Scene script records
____________
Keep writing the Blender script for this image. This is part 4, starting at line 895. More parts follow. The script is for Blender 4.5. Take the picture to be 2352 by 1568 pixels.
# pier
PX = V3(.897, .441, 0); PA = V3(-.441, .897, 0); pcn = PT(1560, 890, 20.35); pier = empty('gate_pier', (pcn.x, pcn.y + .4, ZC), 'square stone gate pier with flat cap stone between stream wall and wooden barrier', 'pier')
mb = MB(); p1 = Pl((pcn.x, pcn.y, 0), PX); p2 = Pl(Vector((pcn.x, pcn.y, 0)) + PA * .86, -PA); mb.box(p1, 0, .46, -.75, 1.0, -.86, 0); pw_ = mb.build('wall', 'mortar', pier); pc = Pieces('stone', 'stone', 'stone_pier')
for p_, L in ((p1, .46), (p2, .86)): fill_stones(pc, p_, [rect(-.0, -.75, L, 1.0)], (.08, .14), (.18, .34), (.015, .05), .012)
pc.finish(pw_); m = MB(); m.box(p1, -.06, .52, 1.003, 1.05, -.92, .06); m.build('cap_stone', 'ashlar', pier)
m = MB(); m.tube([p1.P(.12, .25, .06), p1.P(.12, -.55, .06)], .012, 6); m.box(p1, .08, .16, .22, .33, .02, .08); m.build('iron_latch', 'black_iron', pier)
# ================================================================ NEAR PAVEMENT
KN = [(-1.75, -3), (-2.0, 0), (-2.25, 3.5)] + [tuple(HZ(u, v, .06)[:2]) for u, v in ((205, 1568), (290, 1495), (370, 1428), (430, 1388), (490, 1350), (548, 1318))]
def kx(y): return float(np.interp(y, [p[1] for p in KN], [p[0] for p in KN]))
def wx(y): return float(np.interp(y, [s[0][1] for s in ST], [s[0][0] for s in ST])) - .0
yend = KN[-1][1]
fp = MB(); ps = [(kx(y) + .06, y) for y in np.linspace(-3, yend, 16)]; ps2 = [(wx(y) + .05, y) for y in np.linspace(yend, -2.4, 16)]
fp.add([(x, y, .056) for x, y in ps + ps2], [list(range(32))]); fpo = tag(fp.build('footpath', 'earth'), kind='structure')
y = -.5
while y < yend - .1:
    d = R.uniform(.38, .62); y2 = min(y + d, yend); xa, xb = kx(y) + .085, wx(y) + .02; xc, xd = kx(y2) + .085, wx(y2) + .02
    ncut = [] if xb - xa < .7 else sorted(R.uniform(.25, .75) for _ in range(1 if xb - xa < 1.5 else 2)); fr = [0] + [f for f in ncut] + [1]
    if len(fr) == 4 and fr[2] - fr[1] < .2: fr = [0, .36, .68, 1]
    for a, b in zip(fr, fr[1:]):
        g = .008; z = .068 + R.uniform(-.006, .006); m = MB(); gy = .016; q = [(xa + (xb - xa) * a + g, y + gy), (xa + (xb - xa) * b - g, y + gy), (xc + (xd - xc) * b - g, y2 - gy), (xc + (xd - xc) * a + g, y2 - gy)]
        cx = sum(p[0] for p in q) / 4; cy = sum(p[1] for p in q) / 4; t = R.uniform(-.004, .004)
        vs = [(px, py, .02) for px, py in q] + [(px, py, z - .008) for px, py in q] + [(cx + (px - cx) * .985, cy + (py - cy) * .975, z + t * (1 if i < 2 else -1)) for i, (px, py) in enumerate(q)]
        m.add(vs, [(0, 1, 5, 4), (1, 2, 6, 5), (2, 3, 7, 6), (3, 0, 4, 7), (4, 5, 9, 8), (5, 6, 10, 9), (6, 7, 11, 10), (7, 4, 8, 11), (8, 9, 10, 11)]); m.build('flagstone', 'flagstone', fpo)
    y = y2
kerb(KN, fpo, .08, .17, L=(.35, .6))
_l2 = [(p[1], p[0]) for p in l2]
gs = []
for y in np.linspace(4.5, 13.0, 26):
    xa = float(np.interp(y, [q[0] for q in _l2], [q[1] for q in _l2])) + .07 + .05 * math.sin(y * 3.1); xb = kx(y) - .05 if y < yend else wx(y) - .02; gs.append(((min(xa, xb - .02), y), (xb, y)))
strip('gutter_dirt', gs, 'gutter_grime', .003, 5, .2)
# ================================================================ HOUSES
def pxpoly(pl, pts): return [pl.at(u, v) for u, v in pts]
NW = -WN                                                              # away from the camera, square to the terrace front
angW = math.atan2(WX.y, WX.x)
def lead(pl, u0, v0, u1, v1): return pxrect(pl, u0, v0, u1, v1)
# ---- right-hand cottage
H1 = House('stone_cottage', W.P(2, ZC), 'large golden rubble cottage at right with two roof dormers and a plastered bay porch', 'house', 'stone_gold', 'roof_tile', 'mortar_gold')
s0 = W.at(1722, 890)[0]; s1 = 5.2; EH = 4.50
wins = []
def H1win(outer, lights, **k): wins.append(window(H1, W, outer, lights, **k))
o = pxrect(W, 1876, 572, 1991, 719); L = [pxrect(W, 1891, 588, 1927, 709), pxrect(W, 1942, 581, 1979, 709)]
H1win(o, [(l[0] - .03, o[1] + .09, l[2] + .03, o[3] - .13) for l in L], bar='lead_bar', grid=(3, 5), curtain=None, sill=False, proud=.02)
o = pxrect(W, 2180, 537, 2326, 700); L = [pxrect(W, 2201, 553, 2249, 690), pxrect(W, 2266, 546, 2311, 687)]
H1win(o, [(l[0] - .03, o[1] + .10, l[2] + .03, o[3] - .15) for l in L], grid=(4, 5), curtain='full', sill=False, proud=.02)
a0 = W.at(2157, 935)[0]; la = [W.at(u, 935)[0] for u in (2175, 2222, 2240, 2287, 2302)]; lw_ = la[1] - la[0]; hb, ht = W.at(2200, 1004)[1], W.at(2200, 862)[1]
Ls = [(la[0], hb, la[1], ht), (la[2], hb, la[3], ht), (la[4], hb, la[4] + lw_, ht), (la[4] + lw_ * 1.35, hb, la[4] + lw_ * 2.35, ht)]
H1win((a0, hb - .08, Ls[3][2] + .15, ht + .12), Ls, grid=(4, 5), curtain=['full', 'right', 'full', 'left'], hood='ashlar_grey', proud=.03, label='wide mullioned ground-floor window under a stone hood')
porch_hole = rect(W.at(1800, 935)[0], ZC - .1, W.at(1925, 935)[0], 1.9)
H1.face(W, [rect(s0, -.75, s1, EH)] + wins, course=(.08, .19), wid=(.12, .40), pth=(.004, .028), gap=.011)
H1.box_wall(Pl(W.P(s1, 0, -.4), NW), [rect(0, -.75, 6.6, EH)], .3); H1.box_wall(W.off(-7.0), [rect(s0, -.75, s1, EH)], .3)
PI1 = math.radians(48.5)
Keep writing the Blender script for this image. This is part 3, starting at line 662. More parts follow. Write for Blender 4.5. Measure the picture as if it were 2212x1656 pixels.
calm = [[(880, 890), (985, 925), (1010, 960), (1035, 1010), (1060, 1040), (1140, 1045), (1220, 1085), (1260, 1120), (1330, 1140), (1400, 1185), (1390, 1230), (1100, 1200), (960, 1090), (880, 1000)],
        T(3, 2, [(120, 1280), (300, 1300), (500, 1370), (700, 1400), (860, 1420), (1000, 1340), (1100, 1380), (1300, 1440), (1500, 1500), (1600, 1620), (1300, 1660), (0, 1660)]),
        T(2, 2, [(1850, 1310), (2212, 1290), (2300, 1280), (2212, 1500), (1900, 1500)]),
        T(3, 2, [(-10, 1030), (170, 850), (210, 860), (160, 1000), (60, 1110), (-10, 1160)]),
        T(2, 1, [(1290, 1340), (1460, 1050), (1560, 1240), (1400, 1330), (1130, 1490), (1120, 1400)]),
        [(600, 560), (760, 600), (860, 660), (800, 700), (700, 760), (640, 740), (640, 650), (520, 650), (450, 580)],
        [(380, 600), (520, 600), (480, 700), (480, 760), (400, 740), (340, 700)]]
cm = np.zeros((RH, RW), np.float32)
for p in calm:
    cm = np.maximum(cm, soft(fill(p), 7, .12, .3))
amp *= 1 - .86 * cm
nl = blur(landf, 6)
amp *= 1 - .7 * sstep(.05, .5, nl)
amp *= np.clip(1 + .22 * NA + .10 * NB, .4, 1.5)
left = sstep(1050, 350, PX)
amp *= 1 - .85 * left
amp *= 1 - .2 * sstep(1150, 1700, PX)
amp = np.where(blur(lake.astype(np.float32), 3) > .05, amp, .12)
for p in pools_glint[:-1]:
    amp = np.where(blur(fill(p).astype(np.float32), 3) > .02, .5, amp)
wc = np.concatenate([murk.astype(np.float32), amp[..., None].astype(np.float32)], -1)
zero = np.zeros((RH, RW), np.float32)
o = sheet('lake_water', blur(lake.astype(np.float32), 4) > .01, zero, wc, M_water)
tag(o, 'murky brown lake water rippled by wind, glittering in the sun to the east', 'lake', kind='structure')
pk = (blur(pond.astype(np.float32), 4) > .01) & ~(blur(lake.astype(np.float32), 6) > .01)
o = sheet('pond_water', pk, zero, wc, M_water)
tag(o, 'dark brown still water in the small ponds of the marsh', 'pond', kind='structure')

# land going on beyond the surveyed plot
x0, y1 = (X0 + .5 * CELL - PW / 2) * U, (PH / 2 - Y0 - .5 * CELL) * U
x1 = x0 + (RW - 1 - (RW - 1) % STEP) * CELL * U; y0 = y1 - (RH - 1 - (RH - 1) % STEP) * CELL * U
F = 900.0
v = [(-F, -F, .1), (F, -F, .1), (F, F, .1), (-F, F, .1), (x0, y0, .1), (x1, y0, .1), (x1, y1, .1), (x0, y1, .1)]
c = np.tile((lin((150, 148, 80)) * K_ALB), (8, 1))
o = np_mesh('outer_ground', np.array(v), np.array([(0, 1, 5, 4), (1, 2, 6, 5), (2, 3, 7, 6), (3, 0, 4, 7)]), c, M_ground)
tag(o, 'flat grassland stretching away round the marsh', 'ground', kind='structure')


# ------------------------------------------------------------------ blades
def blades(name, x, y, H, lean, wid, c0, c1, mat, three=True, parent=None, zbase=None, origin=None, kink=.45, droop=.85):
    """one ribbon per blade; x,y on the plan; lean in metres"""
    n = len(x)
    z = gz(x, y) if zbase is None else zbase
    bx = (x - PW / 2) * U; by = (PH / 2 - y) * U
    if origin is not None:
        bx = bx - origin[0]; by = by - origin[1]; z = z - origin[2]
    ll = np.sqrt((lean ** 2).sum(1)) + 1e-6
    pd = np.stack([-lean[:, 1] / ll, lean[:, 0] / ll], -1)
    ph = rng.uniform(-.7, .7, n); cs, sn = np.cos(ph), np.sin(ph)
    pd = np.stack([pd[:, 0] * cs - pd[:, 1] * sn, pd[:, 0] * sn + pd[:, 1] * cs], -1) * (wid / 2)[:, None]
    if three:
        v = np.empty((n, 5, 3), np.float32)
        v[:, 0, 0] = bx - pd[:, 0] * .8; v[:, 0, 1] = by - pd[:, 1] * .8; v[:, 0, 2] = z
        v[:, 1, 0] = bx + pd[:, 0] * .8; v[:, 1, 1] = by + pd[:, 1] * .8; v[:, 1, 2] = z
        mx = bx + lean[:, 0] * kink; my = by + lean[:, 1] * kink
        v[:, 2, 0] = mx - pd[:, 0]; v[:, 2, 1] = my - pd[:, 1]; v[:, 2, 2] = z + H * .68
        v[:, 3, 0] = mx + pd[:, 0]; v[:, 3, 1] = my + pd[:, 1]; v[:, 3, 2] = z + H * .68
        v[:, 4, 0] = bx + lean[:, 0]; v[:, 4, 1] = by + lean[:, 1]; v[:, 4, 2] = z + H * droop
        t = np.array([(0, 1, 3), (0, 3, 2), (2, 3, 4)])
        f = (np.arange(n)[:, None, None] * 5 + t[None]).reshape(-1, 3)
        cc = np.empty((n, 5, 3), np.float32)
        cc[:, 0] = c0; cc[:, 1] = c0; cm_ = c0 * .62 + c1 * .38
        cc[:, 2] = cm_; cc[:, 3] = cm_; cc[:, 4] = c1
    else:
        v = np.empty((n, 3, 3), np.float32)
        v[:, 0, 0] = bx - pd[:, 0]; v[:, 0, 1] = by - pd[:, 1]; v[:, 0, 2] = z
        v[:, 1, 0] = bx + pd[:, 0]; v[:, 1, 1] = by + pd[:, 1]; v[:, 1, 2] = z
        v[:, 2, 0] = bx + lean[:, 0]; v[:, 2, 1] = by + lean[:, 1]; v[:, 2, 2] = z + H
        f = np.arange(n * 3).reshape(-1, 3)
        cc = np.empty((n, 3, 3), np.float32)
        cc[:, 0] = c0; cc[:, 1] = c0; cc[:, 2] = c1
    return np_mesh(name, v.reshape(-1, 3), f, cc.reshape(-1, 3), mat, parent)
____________
> _Work required_:
In the records above, collect each line with "More".

> _Written solution_:
Keep writing the Blender script for this image. This is part 4, starting at line 895. More parts follow. The script is for Blender 4.5. Take the picture to be 2352 by 1568 pixels.
Keep writing the Blender script for this image. This is part 3, starting at line 662. More parts follow. Write for Blender 4.5. Measure the picture as if it were 2212x1656 pixels.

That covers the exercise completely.